En sus cuadernos de notas a las Memorias de Adriano, Marguerite Yourcenar cita una frase clave de Flaubert: “Cuando los dioses ya no existían y Cristo no había aparecido aún, hubo un momento único, desde Cicerón hasta Marco Aurelio, en que solo estuvo el hombre”. Leyendo el primer volumen de las memorias de Monseñor Agripino Núñez Collado, Ahora que puedo contarlo…, me vino a la mente esta frase pues, en las primeras páginas de su libro, Monseñor Núñez hace una confesión que retrata de cuerpo entero al sacerdote, al educador, al líder universitario, al administrador, al hombre de Estado, colocado en las antípodas del Adriano de Yourcenar, por -y en- su fe, mística, convicciones y accionar. Al comunicarle el comandante de la policía de Santiago de los Caballeros durante la revuelta estudiantil de 1971 en la Universidad Católica Madre y Maestra que, para sus viajes a la Capital, podía contar con seguridad especial, el entonces ya rector de la universidad que regiría por 45 años confiesa que, al día siguiente que tenía viaje para la Capital, no la utilizó “porque estaba seguro de que iría conmigo la Divina Providencia” (p. 29). Esa seguridad, esa fe inquebrantable en Dios, es lo que marcan la vida de un hombre que revela del modo siguiente lo que muchos que hemos tenido la suerte de haber podido trabajar a su lado podemos testimoniar: “Como siempre, el Señor me ha concedido luz para discernir, fuerzas para resistir y el apoyo de sectores conscientes de la sociedad” (p. 151).
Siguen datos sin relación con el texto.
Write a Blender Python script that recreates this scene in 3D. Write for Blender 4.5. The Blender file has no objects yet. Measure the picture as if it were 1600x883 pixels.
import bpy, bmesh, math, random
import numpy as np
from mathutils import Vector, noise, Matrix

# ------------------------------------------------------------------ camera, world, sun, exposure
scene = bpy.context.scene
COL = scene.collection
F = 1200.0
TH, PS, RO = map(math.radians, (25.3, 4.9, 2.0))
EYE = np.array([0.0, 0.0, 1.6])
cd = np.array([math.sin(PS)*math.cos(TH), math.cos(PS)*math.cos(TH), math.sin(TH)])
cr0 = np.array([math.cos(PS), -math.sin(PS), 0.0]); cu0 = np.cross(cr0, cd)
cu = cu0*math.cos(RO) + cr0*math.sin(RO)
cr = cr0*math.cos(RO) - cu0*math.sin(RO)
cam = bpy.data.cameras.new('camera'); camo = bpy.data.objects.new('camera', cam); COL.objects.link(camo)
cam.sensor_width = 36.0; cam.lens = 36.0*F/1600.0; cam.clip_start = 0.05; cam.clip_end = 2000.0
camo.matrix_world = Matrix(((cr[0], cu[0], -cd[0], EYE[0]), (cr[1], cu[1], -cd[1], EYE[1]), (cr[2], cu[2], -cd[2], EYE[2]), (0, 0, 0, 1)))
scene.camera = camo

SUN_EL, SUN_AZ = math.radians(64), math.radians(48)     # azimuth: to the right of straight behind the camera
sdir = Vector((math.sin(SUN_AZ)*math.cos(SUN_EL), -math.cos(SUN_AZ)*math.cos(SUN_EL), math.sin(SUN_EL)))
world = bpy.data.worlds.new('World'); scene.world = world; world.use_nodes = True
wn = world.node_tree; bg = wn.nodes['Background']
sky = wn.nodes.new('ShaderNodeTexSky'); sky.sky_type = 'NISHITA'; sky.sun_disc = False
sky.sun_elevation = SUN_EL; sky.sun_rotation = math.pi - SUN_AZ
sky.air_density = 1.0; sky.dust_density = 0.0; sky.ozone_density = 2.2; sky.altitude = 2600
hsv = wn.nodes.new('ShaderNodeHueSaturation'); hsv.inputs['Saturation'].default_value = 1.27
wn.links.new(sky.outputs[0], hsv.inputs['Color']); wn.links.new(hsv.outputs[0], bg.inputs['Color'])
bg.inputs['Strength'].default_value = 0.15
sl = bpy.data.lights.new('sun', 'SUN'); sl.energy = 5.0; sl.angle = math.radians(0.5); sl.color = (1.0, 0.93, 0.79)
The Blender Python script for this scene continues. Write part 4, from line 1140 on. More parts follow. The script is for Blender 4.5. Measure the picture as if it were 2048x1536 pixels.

Hay otro rasgo fundamental de Monseñor Núñez Collado pocas veces resaltado: su radical humildad. Esa característica personal queda manifiesta en la respuesta que le da al comandante que le ofrece protección personal en la ocasión antes señalada: “Le agradezco la gentileza de la información y transmítale mi gratitud al jefe de la Policía, pero no podría andar en la Universidad caminando como me gusta hacerlo, ni conversar con los estudiantes, acompañado de seguridad, y mucho menos puedo celebrar la misa con custodia del servicio secreto” (p. 28). Quienes estudiamos en la hoy pontificia universidad podemos recordar a Agripino caminando por el campus, plenamente accesible y, tal como lo consigna en sus memorias, conversando con los estudiantes y preguntando sobre sus carreras, planes y el desenvolvimiento de la universidad. Tan humilde Monseñor que, siendo Adriano Miguel Tejada director de la Revista de Ciencias Jurídicas de la universidad, y perteneciendo este columnista como estudiante a su consejo de redacción, el rector prestaba muy gustoso los salones de rectoría para las reuniones del equipo de la revista. Aunque debo de decir que sospecho que, en parte, ese comportamiento del rector era motivado por su convencimiento de la importancia de la carrera de Derecho para la consolidación de una sociedad desarrollada y democrática. Como él mismo confiesa, la decisión de que Derecho, junto con educación, fuese la primera carrera de la universidad se debía a que “si el país se va a desarrollar, sobre todo en el aspecto democrático, se necesitan abogados bien preparados, en tanto había conciencia de que un sistema de justicia respetado y respetable no podía existir sin contar con verdaderos juristas” (p. 127).

Estas memorias darán mucho que hablar. Como es natural, muchos lectores centrarán su atención en la extraordinaria y tan necesaria labor de mediación política y social desplegada por quien con mucha y justa razón ha sido denominado “Monseñor Dialogo”. Pero lo que más me cautiva de este primer volumen, que recuenta la vida de Agripino hasta 2004, es cómo muestra el ingente y continuo esfuerzo de un grupo de personas, de hombres y  mujeres de la Iglesia, de empresarios, de académicos, principalmente de Santiago, pero también de todas partes del país y del mundo, bajo la égida de un rector y de un dedicado consejo de directores, por fundar y consolidar una universidad basada en la excelencia y comprometida con una misión social y nacional que todavía permanece y se despliega exitosamente. En estas memorias de Agripino, vemos al líder universitario, capaz de reunir en la universidad a los mejores decanos, directores, administradores y profesores y de convencer a los organismos internacionales de conceder ayuda financiera y apoyo técnico a un novedoso emprendimiento universitario. Pero más aun: en gran medida, vemos al hombre que fundó no solo una universidad, sino que sembró también la simiente de una clase dirigente, clase que ha sido eje fundamental de la transición y consolidación de la democracia constitucional en nuestro país.